2010 Chicago, Illinois

May 27-30

Theme:

After Critique: What is Left of the Law and Society Paradigm?

Born out of disillusionment with the failures of liberal legalism to deliver social justice or equality, law and society scholarship at the time aimed to expose those failures and challenge liberal legalism’s legitimating premises. Twenty years after the founding of LSA, during the decade of the 1980s, the critical impulse of law and society scholarship was itself put under the microscope by some who turned critique inward, calling out law and society scholars for embracing empty empiricism or for their complicity with legal and political elites. In this period, meta-debates raged over theoretical, methodological, and political questions. 

More recently events in the academy and the world seem to have squelched our appetite for critique either of the legal order itself or of the premises and purposes of our own scholarship.
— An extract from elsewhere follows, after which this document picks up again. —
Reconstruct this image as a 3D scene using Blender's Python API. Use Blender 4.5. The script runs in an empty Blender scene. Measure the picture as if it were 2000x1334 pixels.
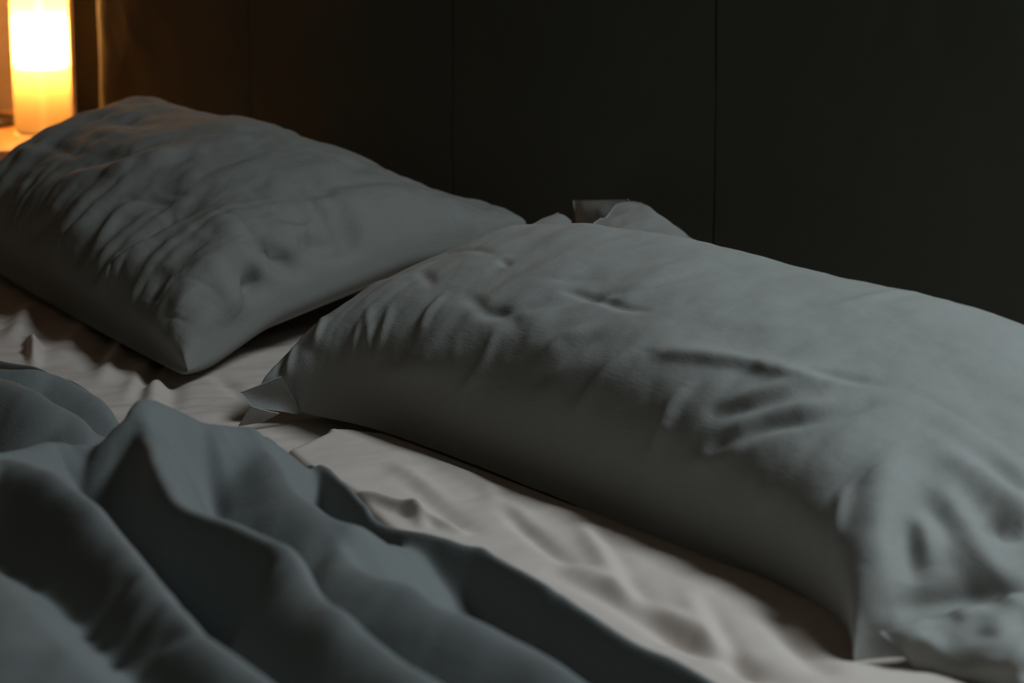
import bpy, bmesh, math
import numpy as np
from mathutils import Vector, Matrix
from mathutils.bvhtree import BVHTree

scene = bpy.context.scene
COL = scene.collection
Z0 = 0.55                       # top of the mattress

# ------------------------------------------------------------------ camera
CAM = np.array([1.95, -1.55, Z0 + 0.49])
FOC = 4700.0
YAWF = np.array([-0.8021, 0.5972])
PITCH = math.radians(12.16)
fwd = np.array([YAWF[0] * math.cos(PITCH), YAWF[1] * math.cos(PITCH), -math.sin(PITCH)])
right = np.array([YAWF[1], -YAWF[0], 0.0])
up = np.cross(right, fwd)


def ray(px, py):
    d = fwd * FOC + right * (px - 1000.0) - up * (py - 667.0)
    return d / np.linalg.norm(d)


def at(px, py, h):
    """point of the photograph at height h above the mattress"""
    d = ray(px, py)
    t = (Z0 + h - CAM[2]) / d[2]
    return CAM + d * t


# ------------------------------------------------------------------ noise
def _hash(ix, iy, iz, seed):
    n = (ix * 374761393 + iy * 668265263 + iz * 2147483647 + seed * 974711) & 0xFFFFFFFF
    n = ((n ^ (n >> 13)) * 1274126177) & 0xFFFFFFFF
    n = (n ^ (n >> 16)) & 0xFFFFFFFF
    return n.astype(np.float64) / 4294967295.0 * 2 - 1


def vnoise(p, seed=0):
    i = np.floor(p).astype(np.int64)
    f = p - i
    f = f * f * f * (f * (f * 6 - 15) + 10)
    out = 0
    for dx in (0, 1):
        for dy in (0, 1):
            for dz in (0, 1):
                w = (f[:, 0] if dx else 1 - f[:, 0]) * (f[:, 1] if dy else 1 - f[:, 1]) * (f[:, 2] if dz else 1 - f[:, 2])
                out = out + w * _hash(i[:, 0] + dx, i[:, 1] + dy, i[:, 2] + dz, seed)
    return out


def fbm(p, freq, octaves=3, seed=0, gain=0.5):
    out, amp = 0, 1.0
    for o in range(octaves):
        out = out + amp * vnoise(p * freq * (2 ** o) + 17.3 * o, seed + o)
        amp *= gain
    return out


# ------------------------------------------------------------------ materials
def nodes_of(m):
    m.use_nodes = True
    nt = m.node_tree
    return nt, nt.nodes['Principled BSDF']


def fabric(name, col, weave=0.15, freq=900.0, rough=0.95, sheen=0.0, var=0.06, bump_scale=1.0):
    m = bpy.data.materials.new(name)
    nt, b = nodes_of(m)
    b.inputs['Roughness'].default_value = rough
    b.inputs['Specular IOR Level'].default_value = 0.15
    b.inputs['Sheen Weight'].default_value = sheen
    b.inputs['Sheen Roughness'].default_value = 0.6
    tc = nt.nodes.new('ShaderNodeTexCoord')
    # slubby thread: two crossed stretched noises
    ns = []
    for sx, sy in ((freq * 0.08, freq), (freq, freq * 0.08)):
        mp = nt.nodes.new('ShaderNodeMapping')
        mp.inputs['Scale'].default_value = (sx, sy, freq * 0.6)
        nt.links.new(tc.outputs['Object'], mp.inputs['Vector'])
        n = nt.nodes.new('ShaderNodeTexNoise')
        n.inputs['Scale'].default_value = 1.0
        n.inputs['Detail'].default_value = 1.0
        nt.links.new(mp.outputs['Vector'], n.inputs['Vector'])
        ns.append(n)
    add = nt.nodes.new('ShaderNodeMath')
    add.operation = 'ADD'
    nt.links.new(ns[0].outputs['Fac'], add.inputs[0])
    nt.links.new(ns[1].outputs['Fac'], add.inputs[1])
    n3 = nt.nodes.new('ShaderNodeTexNoise')
    n3.inputs['Scale'].default_value = 45.0
    n3.inputs['Detail'].default_value = 4.0
    nt.links.new(tc.outputs['Object'], n3.inputs['Vector'])
    mr = nt.nodes.new('ShaderNodeMapRange')
    mr.inputs['From Min'].default_value = 0.3
    mr.inputs['From Max'].default_value = 1.7
    mr.inputs['To Min'].default_value = 1 - var
    mr.inputs['To Max'].default_value = 1 + var
    nt.links.new(add.outputs[0], mr.inputs['Value'])
    mul = nt.nodes.new('ShaderNodeVectorMath')
    mul.operation = 'SCALE'
    mul.inputs[0].default_value = col
    nt.links.new(mr.outputs['Result'], mul.inputs['Scale'])
    nt.links.new(mul.outputs['Vector'], b.inputs['Base Color'])
    bp = nt.nodes.new('ShaderNodeBump')
    bp.inputs['Strength'].default_value = weave
    bp.inputs['Distance'].default_value = 0.0004 * bump_scale
    nt.links.new(add.outputs[0], bp.inputs['Height'])
    bp2 = nt.nodes.new('ShaderNodeBump')
    bp2.inputs['Strength'].default_value = 0.25
    bp2.inputs['Distance'].default_value = 0.002
    nt.links.new(n3.outputs['Fac'], bp2.inputs['Height'])
    nt.links.new(bp.outputs['Normal'], bp2.inputs['Normal'])
    nt.links.new(bp2.outputs['Normal'], b.inputs['Normal'])
    return m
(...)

In an era when the rule of law has come under sustained attack, can we go beyond celebrating it and allying ourselves with its projects? At a time when there are no dominant theoretical or methodological perspectives in the academy should we turn away from epistemological questions and just get on with our work? 

The theme of the 2010 LSA Meeting–After Critique–invites us to consider the law and society enterprise today and to think about its future direction. We want to reflect on the various ways that law and society scholarship has been and should be engaged with the threat of terrorism and governmental responses to it, national and global attacks on the rule of law, questions of sovereignty and sovereign prerogative, the contemporary situation of identity politics, and the collapse of the global economy and the crisis of neo-liberalism. 

We also want to think about whether there is anything meaningful and coherent in the phrase “law and society scholarship” as well as how we should position ourselves in relationship to other interdisciplinary enterprises, e.g. critical race theory, empirical legal studies, law, culture, and the humanities, etc. Is it time to revive our critical heritage as well as our traditions of theoretical and methodological self-scrutiny? What would this entail?